In seinem heutigen Urteil weist der Gerichtshof darauf hin, dass in Fällen von Verletzungen, die über das Internet begangen werden und sich daher an verschiedenen Orten verwirklichen können, der Ort der Verwirklichung des Schadenserfolgs in Abhängigkeit von der Natur des verletzten Rechts variieren kann. Auch wenn sich dieser Schadenserfolg nur unter der Voraussetzung in einem bestimmten Mitgliedstaat verwirklichen kann, dass das Recht, dessen Verletzung geltend gemacht wird, dort geschützt ist,
hängt die Bestimmung des Ortes der Verwirklichung des Schadenserfolgs jedenfalls davon ab, welches Gericht am besten in der Lage ist, die Begründetheit der geltend gemachten Verletzung zu beurteilenNicht erforderlich ist hingegen, dass die zu einem Schaden führende Tätigkeit auf den Mitgliedstaat des angerufenen Gerichts ausgerichtet war.
Der Gerichtshof stellt weiter fest, dass
für die Entscheidung über die Geltendmachung einer Verletzung von Urhebervermögensrechten das Gericht des Mitgliedstaats zuständig ist, der die Vermögensrechte schützt, auf die sich der Anspruchsteller beruft, und in dessen Bezirk sich der Schadenserfolg zu verwirklichen droht. Diese Gefahr kann sich insbesondere aus der Möglichkeit ergeben, sich über eine im Bezirk des angerufenen Gerichts zugängliche Website eine Vervielfältigung des Werkes zu beschaffen, an das die Rechte geknüpft sind, auf die sich der Anspruchsteller beruft.
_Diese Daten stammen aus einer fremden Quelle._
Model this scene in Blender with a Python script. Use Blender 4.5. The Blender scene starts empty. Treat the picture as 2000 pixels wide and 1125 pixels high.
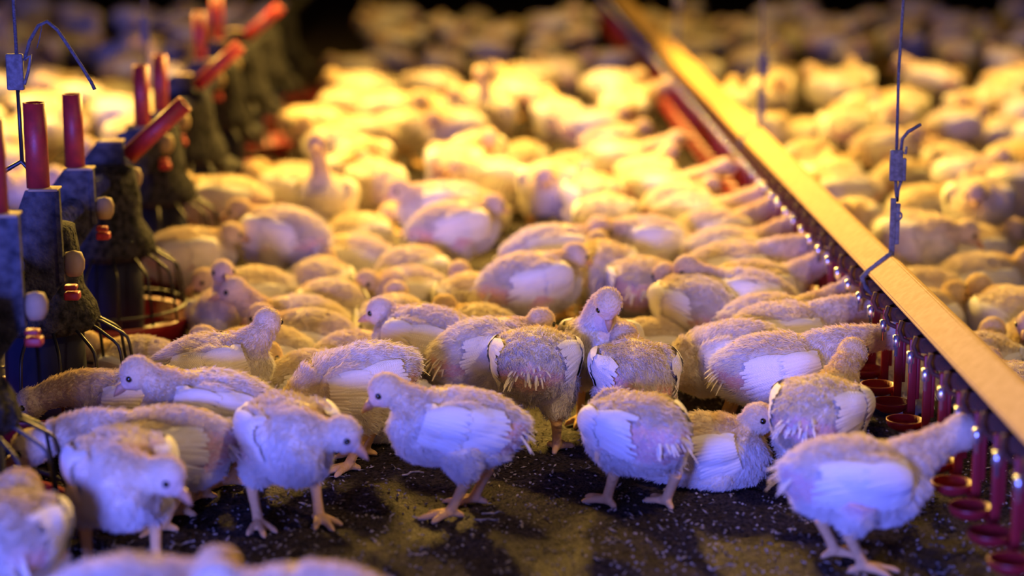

Sofern hingegen der vom Mitgliedstaat des angerufenen Gerichts gewährte Schutz nur für das Hoheitsgebiet dieses Mitgliedstaats gilt,
ist das angerufene Gericht nur für die Entscheidung über den Schaden zuständig, der im Hoheitsgebiet des Mitgliedstaats verursacht worden ist, zu dem es gehört.
-----------------
HINWEIS: Im Wege eines Vorabentscheidungsersuchens können die Gerichte der Mitgliedstaaten in einem bei ihnen anhängigen Rechtsstreit dem Gerichtshof Fragen nach der Auslegung des Unionsrechts oder nach der Gültigkeit einer Handlung der Union vorlegen. Der Gerichtshof entscheidet nicht über den nationalen Rechtsstreit. Es ist Sache des nationalen Gerichts, über die Rechtssache im Einklang mit der Entscheidung des Gerichtshofs zu entscheiden. Diese Entscheidung des Gerichtshofs bindet in gleicher Weise andere nationale Gerichte, die mit einem ähnlichen Problem befasst werden.
------------------
1Verordnung (EG) Nr. 44/2001 des Rates vom 22. Dezember 2000 über die gerichtliche Zuständigkeit und die Anerkennung und Vollstreckung von Entscheidungen in Zivil- und Handelssachen (ABl. 2001, L 12, S. 1).